Superbass
Let it be known that today I got a Brazilian (wax). And I’ll save you five minutes of Google-searching what this means by telling you that it’s when they wax everything *down there*. I have been told by many other brave women that on a pain scale of 0-10, 0 being nothing and 10 being the worst pain you’ve ever felt in your entire life, Brazilians hit a whopping 13. Worse than childbearing, they say.
I say… not really. Then again, I’ve never given birth. Or maybe, just like childbearing, my body has gotten used to my regular “uprootings” that I’ve become numb to the pain.
But I think that what’s more painful than having hair ripped off an area that is supposed to be well-pampered (LOL) is that awkward small talk the technicians try to make as you’re just laying there, legs spread wide eagle, vagina facing the wind.

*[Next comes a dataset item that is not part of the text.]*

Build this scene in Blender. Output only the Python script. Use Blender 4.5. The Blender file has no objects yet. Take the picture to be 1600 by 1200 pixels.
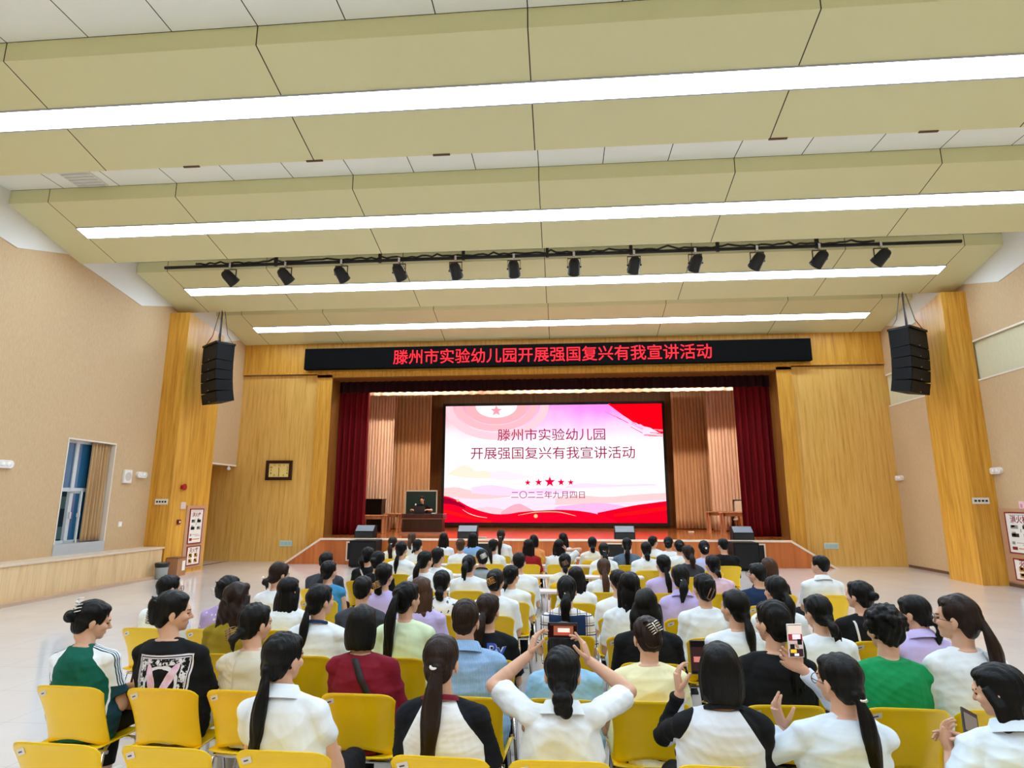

I don’t care about how cold it is, or how warm it was the week before. I’m not really in the mood to tell you what I do, where I grew up, or how much I hate/love New York City. All I really care about is how I must maintain that awkward way you have me spread my right leg sooo wide that you can… well… sigh. LOL.
But those awkward ten minutes eventually pass and I was good to go. Smooth as a baby’s butt. Makes all that pain and awkwardness worth it. ‘Til the next!